If the Quad and I2U2 are to be rendered weak, India must be subdued. India is the ideal target as it borders China. Quad nations bank on India to stall the Chinese in the Indian Ocean.

China has sought to convey that India should not seek a resolution to the standoff but move forward bilaterally. Its foreign minister, Wang Yi, stated, “China and India should place the border issue in an appropriate position in bilateral relations and should not let it define or even hinder the overall development of bilateral relations.”

India ignored Chinese hints while insisting that unless the status quo is restored along the LAC, the relationship cannot be normal. India has also conveyed its own messages. PM Modi’s visit to the border region of Mana coincided with the Chinese National Congress. It was a blunt message that India will protect its territory. He stated in Mana, “Every village located in border areas will now be considered as the first village of India.”

Indo-US joint exercises are being held in Auli close to the LAC. G20 preliminary meetings will be held in Arunachal and Ladakh. PM Modi has not interacted with Xi Jinping at any forum where the two have been together, Samarkand and Bali. Xi has directed the PLA to train for winning local wars. This conveyed a message that many presume implies Taiwan. They could be wrong.

An invasion of Taiwan would draw in Japan as also possibly the US and Australia, while none would intervene in case of an India-China border clash. The world would be impacted by an invasion of Taiwan, as it controls the global semiconductor market. A Taiwanese company, Taiwan Semiconductor Manufacturing Company, alone has half the global market. China too depends on the same company. Nothing of this sort would happen in case of a limited clash along the LAC.

Hardly any nation, the US included, criticized China for its intrusion in Ladakh and the Galwan clash. Further, any invasion of Taiwan implies an all-out war, while along the LAC it could be limited with small gains to embarrass India. However, there is a rider. Failure to achieve objectives, as happened in Ladakh, could be a major setback for China. It cannot risk failure. It will be compelled to project a fake picture of success as it did for Ladakh. A similar scenario exists for India, thus Indian forces remain on the alert and deployed along the LAC.

Post the 2013 Demchok intrusion, the Indian foreign minister Salman Khurshid, rushed to Beijing seeking to resolve the standoff. The army was instructed not to publicize the intrusion. India had till recently attempted to contain China by employing diplomacy and trade, hence there were yearly leadership summits.

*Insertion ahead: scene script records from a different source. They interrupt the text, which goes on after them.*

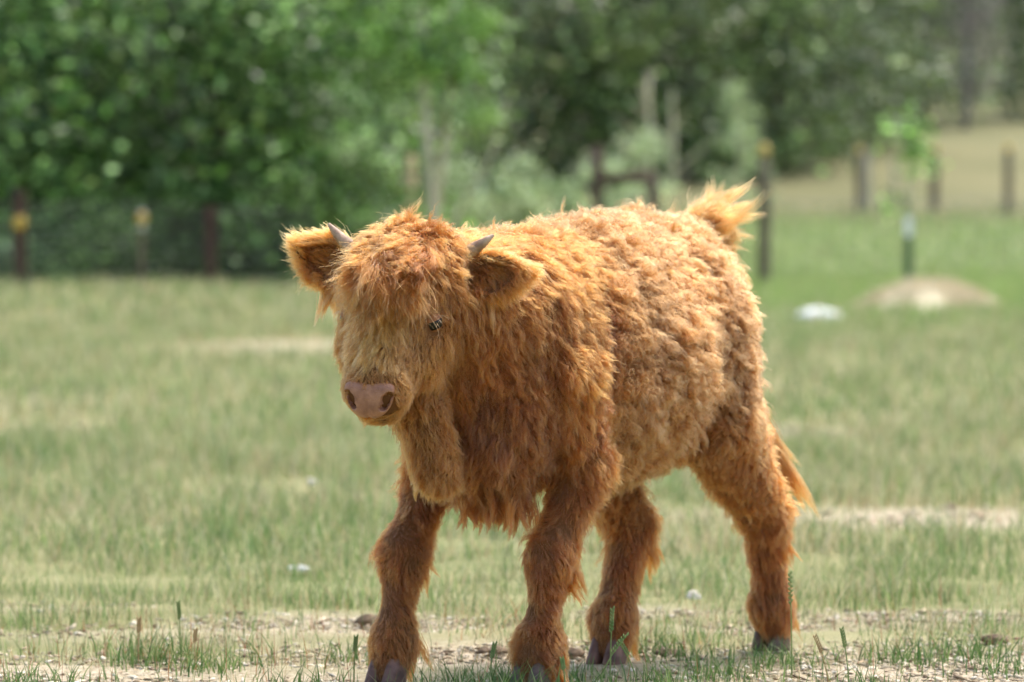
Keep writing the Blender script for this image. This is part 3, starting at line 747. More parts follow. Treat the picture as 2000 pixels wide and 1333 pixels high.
# ears (a thin cupped shell each)
EAR = {}
for sg in (-1, 1):
    ed = nrm(HS * sg * 1.0 + hz * (.46 if sg < 0 else .26) - HU * .22 - HT * .05)
    en = nrm(HU * .85 + HT * .35 + HS * sg * .25); en = nrm(en - ed * (en @ ed)); ew = np.cross(ed, en)
    base = H(.042, .076 * sg, -.065)
    cen = base + ed * .068
    EAR[sg] = (base, ed, en, ew, cen)
    es = 1.0 if sg < 0 else .98
    cen = base + ed * .068 * es; EAR[sg] = (base, ed, en, ew, cen)
    ell(cen, (.084 * es, .047 * es, .023), 'ear', [ed, ew, en], .012)
    rcone(cen + ed * .04 * es, cen + ed * .096 * es, .020, .009, 'ear', .02)
    carves.append((cen + en * .020 + ed * .006, (.072 * es, .036 * es, .026), np.array([ed, ew, en])))
    rcone(base - ed * .02, base + ed * .03, .035, .028, 'ear', .03)

def body_field(P, want=False):
    d = np.full(P.shape[:-1], .30)
    for f, reg, lo, hi, k in prims:
        e = f(P)
        h = np.clip(.5 + .5 * (d - e) / k, 0, 1)
        d = d * (1 - h) + e * h - k * h * (1 - h)
    return d

def build_field(h):
    lo = np.min([p[2] for p in prims], 0) - .03; hi = np.max([p[3] for p in prims], 0) + .03
    n = np.ceil((hi - lo) / h).astype(int) + 1
    D = np.full(n, .20)
    ax = [lo[i] + h * np.arange(n[i]) for i in range(3)]
    for f, reg, a, b, k in prims:
        i0 = np.maximum(((a - .09 - lo) / h).astype(int), 0); i1 = np.minimum(((b + .09 - lo) / h).astype(int) + 1, n)
        sl = tuple(slice(i0[i], i1[i]) for i in range(3))
        G = np.stack(np.meshgrid(*[ax[i][sl[i]] for i in range(3)], indexing='ij'), -1)
        e = f(G); d = D[sl]
        hh = np.clip(.5 + .5 * (d - e) / k, 0, 1)
        D[sl] = d * (1 - hh) + e * hh - k * hh * (1 - hh)
    for c, r, M in carves:                                   # hollow of each ear
        r = np.array(r); a, b = c - r.max(), c + r.max()
        i0 = np.maximum(((a - lo) / h).astype(int), 0); i1 = np.minimum(((b - lo) / h).astype(int) + 1, n)
        sl = tuple(slice(i0[i], i1[i]) for i in range(3))
        G = np.stack(np.meshgrid(*[ax[i][sl[i]] for i in range(3)], indexing='ij'), -1)
        q = (G - c) @ M.T; k0 = np.linalg.norm(q / r, axis=-1); k1 = np.linalg.norm(q / (r * r), axis=-1)
        D[sl] = np.maximum(D[sl], -(k0 * (k0 - 1) / np.maximum(k1, 1e-6)))
    return D, lo

def surface_nets(D, lo, h):
    S = D < 0
    n = np.array(D.shape)
    cs = np.zeros(n - 1, int)
    offs = [(i, j, k) for i in (0, 1) for j in (0, 1) for k in (0, 1)]
    sub = lambda A, o: A[o[0]:n[0] - 1 + o[0], o[1]:n[1] - 1 + o[1], o[2]:n[2] - 1 + o[2]]
    for o in offs: cs += sub(S, o)
    act = (cs > 0) & (cs < 8)
    idx = -np.ones(n - 1, int); ids = np.argwhere(act); idx[act] = np.arange(len(ids))
    acc = np.zeros((len(ids), 3)); cnt = np.zeros(len(ids))
    I = ids
    for a in offs:
        for axi in range(3):
            if a[axi]: continue
            b = list(a); b[axi] = 1
            da = D[I[:, 0] + a[0], I[:, 1] + a[1], I[:, 2] + a[2]]; db = D[I[:, 0] + b[0], I[:, 1] + b[1], I[:, 2] + b[2]]
            m = (da < 0) != (db < 0)
            t = np.where(m, da / np.where(m, da - db, 1), 0)
            p = np.tile(np.array(a, float), (len(I), 1)); p[:, axi] += t
            acc[m] += p[m]; cnt[m] += 1
    V = lo + h * (ids + acc / cnt[:, None])
    Q = []
    for axi in range(3):
        b, c = (axi + 1) % 3, (axi + 2) % 3
        sl0 = [slice(None)] * 3; sl1 = [slice(None)] * 3
        sl0[axi] = slice(0, -1); sl1[axi] = slice(1, None)
        s0, s1 = S[tuple(sl0)], S[tuple(sl1)]
        E = np.argwhere(s0 != s1)
        ok = (E[:, b] > 0) & (E[:, c] > 0) & (E[:, b] < n[b] - 1) & (E[:, c] < n[c] - 1)
        E = E[ok]; inside = s0[tuple(E.T)]
        def at(db, dc):
            e = E.copy(); e[:, b] -= db; e[:, c] -= dc
            return idx[tuple(e.T)]
        q = np.stack([at(1, 1), at(0, 1), at(0, 0), at(1, 0)], 1)
        q[~inside] = q[~inside][:, ::-1]
        Q.append(q)
    return V, np.concatenate(Q)

GRID = .0065
D, lo_ = build_field(GRID)
BV, BQ = surface_nets(D, lo_, GRID)

def vnormals(V, Q):
    n = np.cross(V[Q[:, 2]] - V[Q[:, 0]], V[Q[:, 3]] - V[Q[:, 1]])
    N = np.zeros_like(V)
    for i in range(4): np.add.at(N, Q[:, i], n)
    return nrm(N)
BN = vnormals(BV, BQ)

calf = empty('calf', CALF_LOC, CALF_ROT)
tag(calf, 'shaggy ginger brown calf with short grey horns walking through the pasture', 'calf')

m_skin = noise_mat('calf_skin', (.10, .036, .010, 1), (.15, .058, .017, 1), 20, .9)
body = mesh_obj('body', BV, BQ, m_skin, calf)

NFUR = 400000
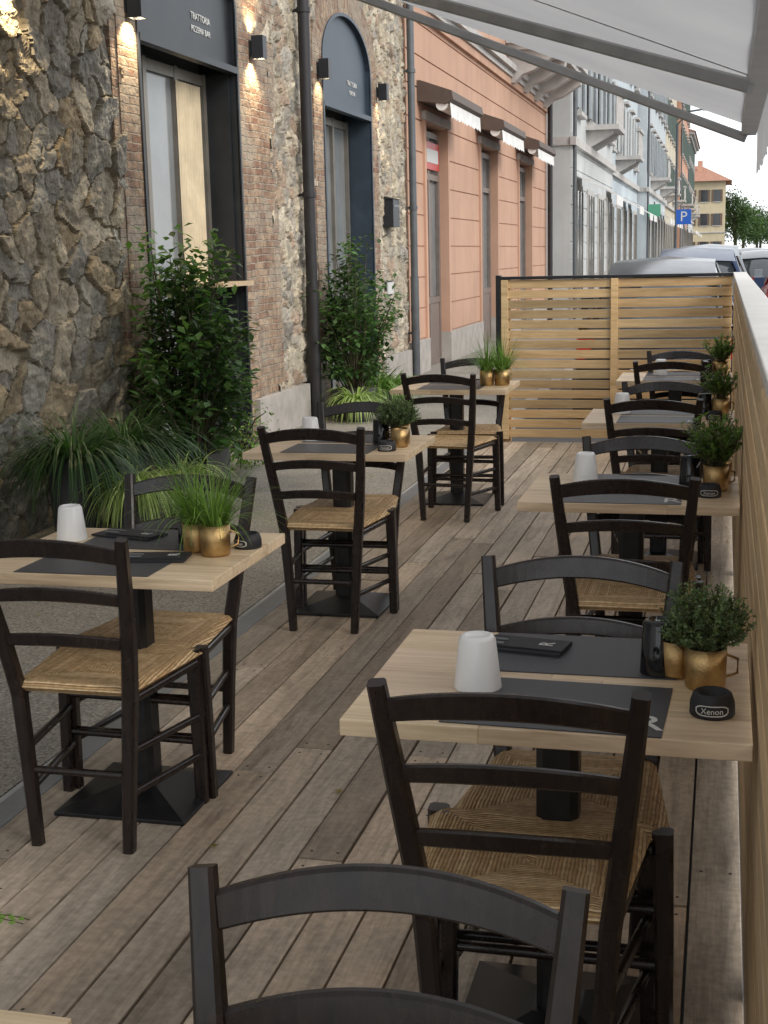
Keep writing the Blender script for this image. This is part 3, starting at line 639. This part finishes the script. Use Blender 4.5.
# ------------------------------------------------------------------ orange building
OB=empty('orange_building'); g=MB(); X0=XW+.02; ya,yb=18.72,33.9
doors=[(19.85,21.45,3.42),(24.5,26.3,3.42),(29.2,31.1,3.42)]
z=ZP; k=0
while z<5.0:
    h=.50 if k==0 else .44; mt='plinth' if k==0 else 'orange'; pr=.05 if k==0 else 0
    segs=[]; y=ya
    for (a,b,zt) in doors:
        if z<zt-.1: segs.append((y,a)); y=b
    segs.append((y,yb))
    for (a,b) in segs:
        g.box(X0-.35,X0+pr,a,b,z,min(z+h,5.0)-.022,mt); 
        if z+h<4.99: g.box(X0-.35,X0-.018,a,b,z+h-.022,z+h,'orange')
    z+=h; k+=1
for (a,b,zt) in doors:
    g.box(X0-.18,X0-.17,a-.0,b+.0,ZP,3.42,'glass_l')
    for yy in (a,(a+b)/2-.04,b-.08): g.box(X0-.169,X0-.11,yy,yy+.08,ZP,3.4,'doorgrey')
    for zz in (ZP,.85,2.7,3.32): g.box(X0-.168,X0-.112,a,b,zz,zz+.09,'doorgrey')
    g.box(X0-.168,X0-.125,a+.08,b-.08,ZP+.09,.85,'doorgrey')
    g.box(X0-.34,X0+.035,a-.12,a-.001,ZP,3.5,'orange'); g.box(X0-.34,X0+.035,b+.001,b+.12,ZP,3.5,'orange'); g.box(X0-.02,X0+.06,a-.14,b+.14,3.5,3.62,'stone_trim')
    g.prism([(X0,3.72),(X0+.42,3.66),(X0+.52,3.72),(X0+.50,3.84),(X0+.05,4.0),(X0,4.0)],'y',a-.45,b+.45,'brown')
    g.tube([(X0+.35,a-.42,3.66),(X0+.35,b+.42,3.66)],.085,'fabric_white',12)
    vs=[];n=24
    for i in range(n+1): yy=a-.42+(b-a+.84)*i/n; vs+=[(X0+.47,yy,3.68),(X0+.49+.01*math.sin(i),yy,3.46+.03*(i%2))]
    g.add(vs,[(2*i,2*i+1,2*i+3,2*i+2) for i in range(n)],'fabric_white',smooth=True)
g.box(X0-.11,X0-.08,20.0,21.3,2.85,3.25,'sign_red'); g.box(X0-.08,X0-.075,20.1,21.2,2.95,3.15,'print')
g.box(X0-.35,X0+.10,ya,yb,5.0,5.10,'stone_trim'); g.box(X0-.35,X0+.18,ya,yb,5.10,5.22,'stone_trim'); g.box(X0-.35,X0+.06,ya,yb,4.86,4.998,'orange')
g.box(X0-.35,X0-.01,ya,yb,5.22,13,'orange'); g.box(X0-5,X0-.36,ya+.01,yb-.01,-.2,13,'orange')
g.box(X0-.35,X0+.6,ya,yb,13,13.4,'stone_trim')
for yy in (20.2,24.8,29.6):
    for zz in (6.0,9.6):
        g.box(X0-.01,X0+.05,yy-.15,yy+1.35,zz-.1,zz+2.3,'stone_trim'); g.box(X0+.04,X0+.055,yy,yy+1.2,zz,zz+2.1,'glass'); g.box(X0,X0+.18,yy-.25,yy+1.45,zz+2.3,zz+2.42,'stone_trim'); g.box(X0+.05,X0+.1,yy-.65,yy-.02,zz,zz+2.1,'shutter_b'); g.box(X0+.05,X0+.1,yy+1.22,yy+1.85,zz,zz+2.1,'shutter_b')
g.box(X0,X0+1.05,27.6,33.4,5.62,5.80,'stone_trim'); g.box(X0,X0+.98,27.7,33.3,5.50,5.62,'stone_trim')
for yy in (28.0,29.7,31.4,33.0):
    g.prism([(X0+.0,4.9),(X0+.12,4.9),(X0+.28,5.05),(X0+.5,5.12),(X0+.72,5.25),(X0+.92,5.36),(X0+.95,5.5),(X0+.0,5.5)],'y',yy-.14,yy+.14,'stone_trim')
yy=27.7
while yy<33.35: g.lathe([(.05,0),(.05,.06),(.03,.1),(.065,.3),(.03,.55),(.05,.62),(.05,.7)],'stone_trim',(X0+.95,yy,5.8),10); yy+=.2
g.box(X0+.85,X0+1.05,27.6,33.4,6.5,6.62,'stone_trim')
obj('facade',g.mesh('orange_facade'),parent=OB,bev=.01,seg=1)
g=MB(); g.tube([(X0+.12,33.7,ZP),(X0+.12,33.7,12)],.06,'pipe'); obj('drainpipe',g.mesh('drainpipe_far'))
# ------------------------------------------------------------------ generic houses
def house(name,y0,y1,X,H,mat,sh,fl=4,trim='stone_trim',back=12,roof=True,shop=True,seed=0,balc=4):
    random.seed(seed); e=empty(name); g=MB()
    g.box(X-back,X,y0,y1,-.2,H,mat)
    fh=(H-4.4)/(fl-1)
    z=.9
    while z<4.1: g.box(X,X+.02,y0,y1,z+.03,z+.42,mat); z+=.45
    g.box(X,X+.05,y0-.03,y1,-.2,.9,'plinth'); g.box(X,X+.14,y0-.1,y1,4.15,4.35,trim); g.box(X-back,X+.55,y0-.4,y1+.2,H,H+.25,trim); g.box(X,X+.3,y0-.2,y1+.1,H-.3,H,trim)
    g.box(X-back,X,y0-.06,y0-.0,4.15,4.35,trim)
    nwin=max(2,int((y1-y0)/3.0)); sp=(y1-y0)/nwin
    for f in range(fl):
        zb=.0 if f==0 else 4.35+(f-1)*fh+.75
        for i in range(nwin):
            yc=y0+sp*(i+.5)
            if f==0:
                w=1.5; g.box(X,X+.06,yc-w/2-.15,yc+w/2+.15,-.1,3.25,trim); g.box(X+.03,X+.066,yc-w/2,yc+w/2,-.1,3.1,'glass_l'); 
                for q in (-w/2,0,w/2-.06): g.box(X+.05,X+.09,yc+q,yc+q+.06,-.1,3.1,'frame')
                if shop and random.random()<.5: g.prism([(X+.06,3.5),(X+1.1,2.95),(X+1.1,2.7),(X+1.08,2.7),(X+1.08,2.93),(X+.06,3.46)],'y',yc-w/2-.3,yc+w/2+.3,'fabric_white')
            else:
                w=1.05; hh=1.85; g.box(X,X+.07,yc-w/2-.14,yc+w/2+.14,zb-.12,zb+hh+.16,trim); g.box(X+.04,X+.076,yc-w/2,yc+w/2,zb,zb+hh,'glass')
                g.box(X,X+.18,yc-w/2-.2,yc+w/2+.2,zb-.16,zb-.06,trim); g.box(X,X+.2,yc-w/2-.2,yc+w/2+.2,zb+hh+.16,zb+hh+.26,trim)
                g.box(X+.06,X+.1,yc-.03,yc+.03,zb,zb+hh,'palegrey')
                g.box(X+.08,X+.13,yc-w/2-.56,yc-w/2-.02,zb,zb+hh,sh); g.box(X+.08,X+.13,yc+w/2+.02,yc+w/2+.56,zb,zb+hh,sh)
                if f==1 and i%balc==1:
                    g.box(X,X+.9,yc-1.1,yc+1.1,zb-.3,zb-.165,trim)
                    for s in (-.8,.8): g.prism([(X,zb-.75),(X+.1,zb-.75),(X+.7,zb-.42),(X+.75,zb-.3),(X,zb-.3)],'y',yc+s-.09,yc+s+.09,trim)
                    q=-1.0
                    while q<1.06: g.lathe([(.04,0),(.025,.1),(.05,.35),(.025,.7),(.04,.85)],trim,(X+.82,yc+q,zb-.165),6); q+=.2
                    g.box(X+.74,X+.9,yc-1.1,yc+1.1,zb+.68,zb+.78,trim)
    for f in range(1,fl):
        zb=4.35+(f-1)*fh+.75
        for xx in (X-2.2,X-5.5): g.box(xx-.6,xx+.6,y0-.05,y0,zb-.1,zb+2,trim); g.box(xx-.48,xx+.48,y0-.055,y0-.02,zb,zb+1.85,'glass'); g.box(xx-1.0,xx-.5,y0-.09,y0-.05,zb,zb+1.85,sh); g.box(xx+.5,xx+1.0,y0-.09,y0-.05,zb,zb+1.85,sh)
    if roof: g.prism([(X+.7,H+.25),(X-back/2,H+2.6),(X-back,H+.25)],'y',y0-.5,y1+.3,'rooftile')
    obj('walls',g.mesh(name+'_walls'),parent=e)
    pg=MB(); pg.tube([(X+.09,y0+.15,-.1),(X+.09,y0+.15,H)],.05,'pipe2',8); obj('downpipe',pg.mesh('downpipe'),parent=e)
house('grey_townhouse',34.6,47.5,-3.75,13.5,'palegrey','shutter_l',4,seed=1)
house('pale_blue_townhouse',47.6,64,-3.95,14.5,'ltblue','palegrey',4,seed=2,balc=5)
house('blue_townhouse',64.2,84,-3.55,14.8,'paleblue','shutter_l',4,seed=4,balc=3)
house('cream_townhouse',84.2,106,-3.7,15.5,'cream','shutter_g',4,seed=5)
house('coral_townhouse',106.3,128,-3.4,15.0,'coral','shutter_g',4,seed=6)
house('cream_townhouse',134,158,-3.6,12.0,'palegrey','shutter_g',4,seed=7)
def yellow_house():
    e=empty('yellow_house'); g=MB(); x0,x1,y0,y1,H=-7.2,-.1,172,184,9.4
    g.box(x0,x1,y0,y1,-.2,H,'yellow'); g.box(x0-.1,x1+.1,y0-.1,y1,3.3,3.45,'stone_trim')
    a=[(x0-.7,y0-.7,H),(x1+.7,y0-.7,H),(x1+.7,y1+.7,H),(x0-.7,y1+.7,H),(x0+3,y0+5,H+2.1),(x1-3,y0+5,H+2.1)]
    g.add(a,[(0,1,5,4),(1,2,5),(2,3,4,5),(3,0,4),(3,2,1,0)],'rooftile'); g.box(x1-3.4,x1-2.8,y0+3,y0+3.6,H+1,H+2.6,'coral')
    for zz in (.9,4.2,7.0):
        for xx in (-5.9,-4.2,-2.6,-1.1):
            g.box(xx-.4,xx+.4,y0-.03,y0,zz,zz+1.4,'glass'); g.box(xx-.66,xx-.42,y0-.08,y0-.03,zz,zz+1.4,'shutter_b'); g.box(xx+.42,xx+.66,y0-.08,y0-.03,zz,zz+1.4,'shutter_b'); g.box(xx-.5,xx+.5,y0-.1,y0,zz-.1,zz-.01,'stone_trim')
    obj('walls',g.mesh('yellow_house_walls'),parent=e)
yellow_house()
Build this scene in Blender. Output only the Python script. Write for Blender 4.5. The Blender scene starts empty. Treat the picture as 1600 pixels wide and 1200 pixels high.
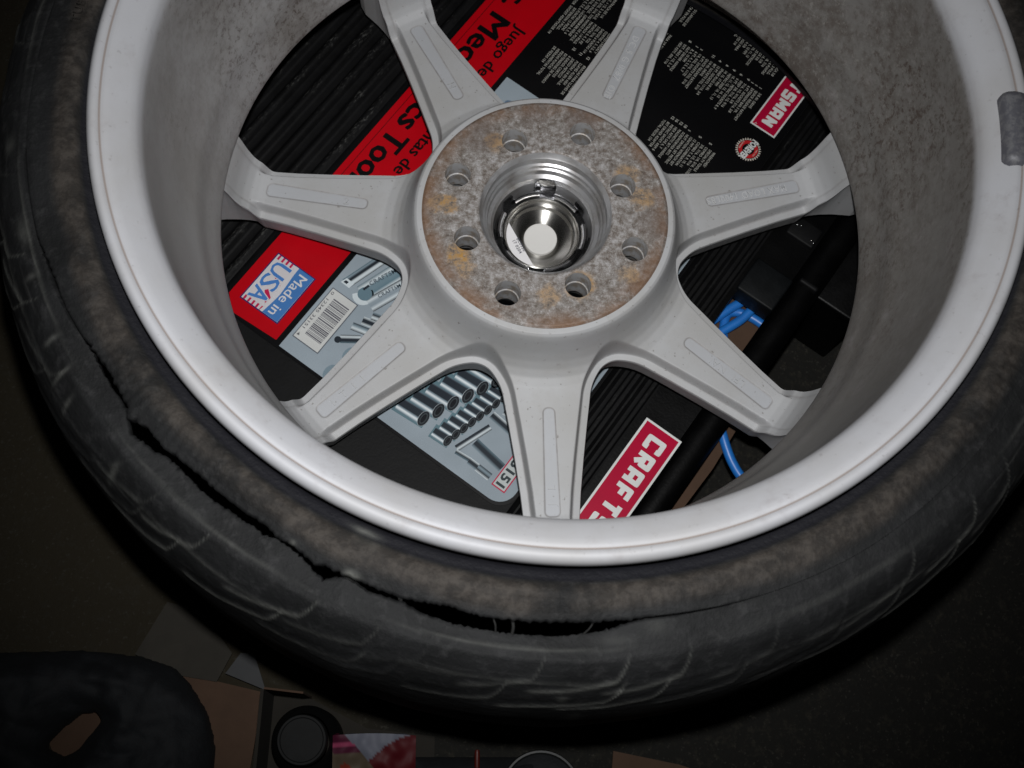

The first time India refused to budge was in Doklam. Galwan was the first clash in decades and the occupation of the Kailash Ridge displayed Indian offensive intent. This change in the Indian approach came as a shock to China. It had assumed India would adopt a similar line as in 2013 and it could discuss delay, and ultimately change the status quo.

India indicated that it is no pushover. China’s attempts to influence Indian neighbours and isolate it has failed. India objecting to the docking of the Chinese spy ship, Yuan Wang 5, in Hambantota, led to a rethink in Sri Lanka, compelling China to employ its diplomatic might. The pressure on China was such that the ship was received by the Chinese ambassador who published an article, post the visit, claiming diplomatic victory.

India is possibly the only nation to block the entry of Chinese spy ships into its Exclusive Economic Zone. China will act against India at a time of its choosing. Its intent will be to impact the current government, which has taken a hard stance against it and displayed an unwillingness to accept Chinese superiority.

The ideal period for any military misadventure would be prior to the 2024 elections. In case China fails in achieving its objectives, it would suffer a setback in reputation which it would take time to recover from. For the current Indian government, a setback would seriously impede its election campaign. With Xi firmly in the chair, China can absorb the setback, while the ruling BJP may not. Time for us to remain alert.